Шумная, толкучая, с кривыми улицами, Москва выглядела какой-то уютной, подкупающе простой и приветливой. Она словно говорила путешественникам: вот я какая — хотите любите, хотите нет.

— Это университет! — показала Анна Николаевна.





Мальчики как по команде повернули головы направо. Да, конечно, они тотчас же узнали университет, о котором так много и интересно рассказывал Альберт Христианович Репман.

А за университетом многоликий город повернулся к ним еще одной стороной. Здесь, где некогда стоял Опричный двор грозного царя Ивана, поодаль от суеты и шума торговой Москвы, гнездились бары. Купеческим лавкам сюда доступа не было. Чистенькие, словно умытые домики, как братья, походили друг на друга ярко-зелеными крышами, разноцветной штукатуркой стен и колоннадой у парадных входов. Медные доски над калитками извещали об именах владельцев, а сонный будочник с громадной музейной алебардой, отдававший честь проходившим офицерам, охранял своим ветхозаветным оружием покой московского дворянства.

По левую руку от домиков тянулась Кремлевская стена, а справа, словно взбежав на высокий холм, из-за деревьев обширного сада виднелось красивейшее здание. На фоне небольших особняков оно выглядело особенно стройным, особенно величественным. В этом здании, построенном знаменитым русским зодчим В. И. Баженовым, известном в Москве под именем дома Пашкова [1], размещалась 4-я мужская гимназия, куда некоторое время спустя и определила Анна Николаевна своих сыновей.

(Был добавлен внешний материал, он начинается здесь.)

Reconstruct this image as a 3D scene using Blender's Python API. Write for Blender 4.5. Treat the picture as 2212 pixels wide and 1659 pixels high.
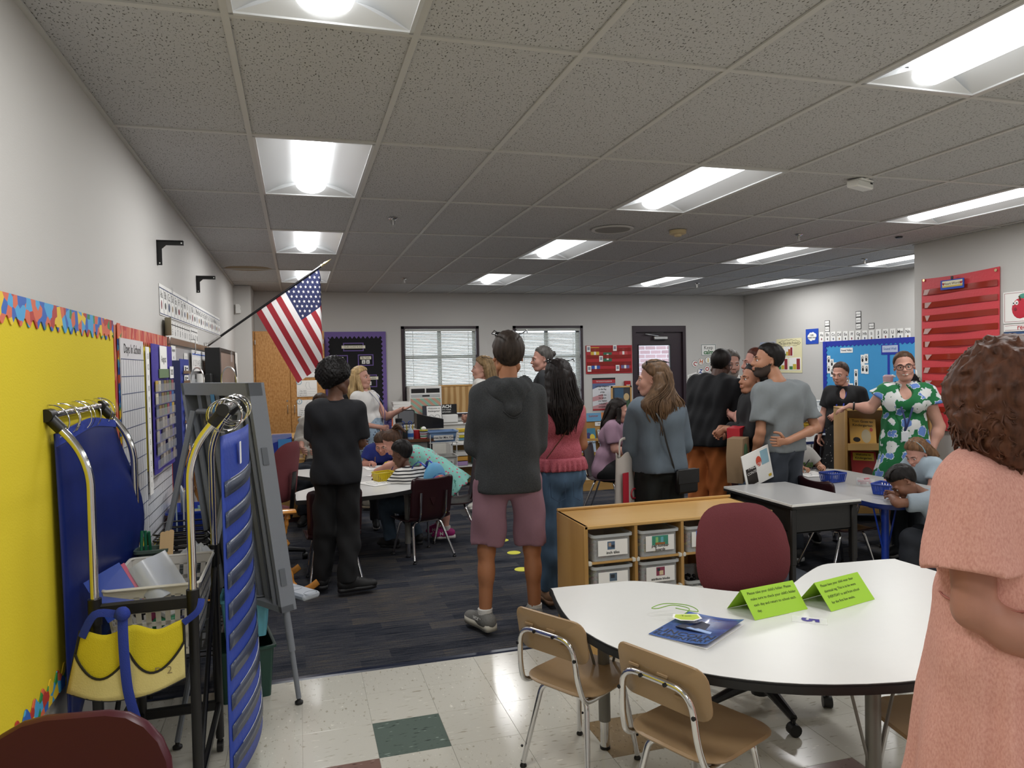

События дня прыгали в голове Николая, устало приклонившейся к подушке. А в ушах звенели стихи, не раз читанные ему любимой старшей сестрой:

И вот случилось чудо. Стихи ожили. За считанные часы они воплотились для мальчика в дерево и камень, в улицы и мосты. Перед Коленькой во всей красе возникла древняя русская столица, ставшая на всю его долгую жизнь такой же бесконечно близкой, как и родная Владимирщина.

Первые месяцы жизни в Москве были наполнены напряженным трудом. Альберт Христианович Репман не давал Ивану и Николаю ни минуты покоя. Предстояло подготовиться к экзаменам, причем так, чтобы не срезали самые придирчивые учителя. Наконец все волнения позади. В феврале 1858 года братья стали гимназистами: Иван — второго, Николай — первого класса 4-й мужской гимназии. Несколько дней спустя они уже щеголяли в шинелях с красными петлицами на отложных воротниках, в фуражках с красными околышами и таким же кантом на тулье. Цветом этого канта и различалась форма учеников разных гимназий, но для уличных мальчишек все гимназисты были на один манер. «Красная говядина», «квартальные», — такими возгласами провожали они братьев Жуковских, шагавших подле матери по московским улицам.

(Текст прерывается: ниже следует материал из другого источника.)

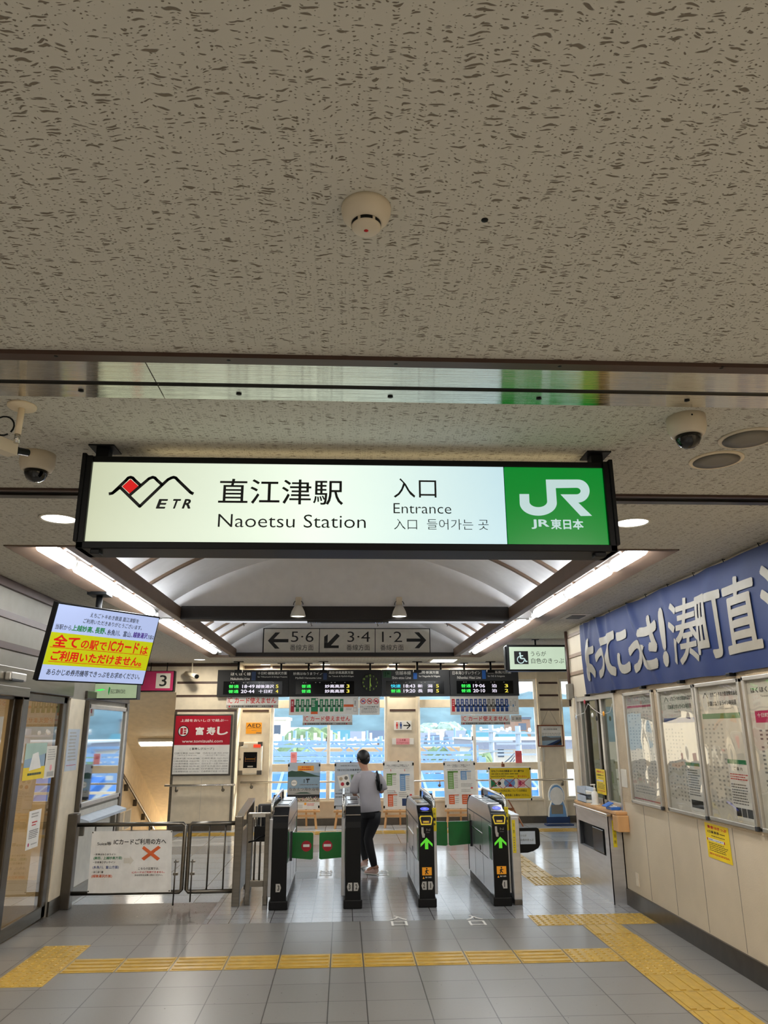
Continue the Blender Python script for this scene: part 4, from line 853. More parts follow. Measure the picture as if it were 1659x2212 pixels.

Нелегко заниматься в первом классе. С ужасом перебирал Николай названия предметов. И чего только тут не было! Закон божий, русский язык с церковнославянским и словесностью, латинский язык, немецкий, математика, география, естественная история, чистописание, рисование… Не слишком ли много для мальчугана, только что выпорхнувшего из семейного гнезда?

При гимназии был пансион. Но любящему сердцу матери не так-то просто расстаться с сыновьями. Подыскав скромную квартиру в районе Арбата, первую зиму она прожила вместе с ними. В этот год, обживаясь под материнским крылышком, братья познакомились с Москвой.

По воскресеньям всей семьей отправлялись в Кремль. Анна Николаевна рассказывала, а дети жадно слушали. Здесь каждый камень говорил о доблести и славе народа. Широкое жерло Царь-пушки и монументальный шлем Царь-колокола вызывали у гимназистов чувство благоговейного почтения.

Именно в эти годы и возникла у Жуковского та горячая любовь к древней русской столице, которая связала его с ней крепчайшими узами. Он полюбил Москву, «как сын, как русский, пламенно и нежно».

Спустя три года после того, как Жуковский начал свою учебу в Москве, 4-я гимназия переменила адрес. Дом Пашкова отдали Румянцевскому музею, а гимназистов переселили к Покровским воротам. Дюжие ломовики укладывали на подводы парты, классные доски, глобусы, кровати и тумбочки из спален пансионеров. Нагруженные этим скарбом подводы потянулись к новому зданию, купленному у юнкера лейб-гвардии конного полка князя Ивана Юрьевича Трубецкого.

1

В доме Пашкова сейчас располагается Всесоюзная государственная библиотека имени В. И. Ленина.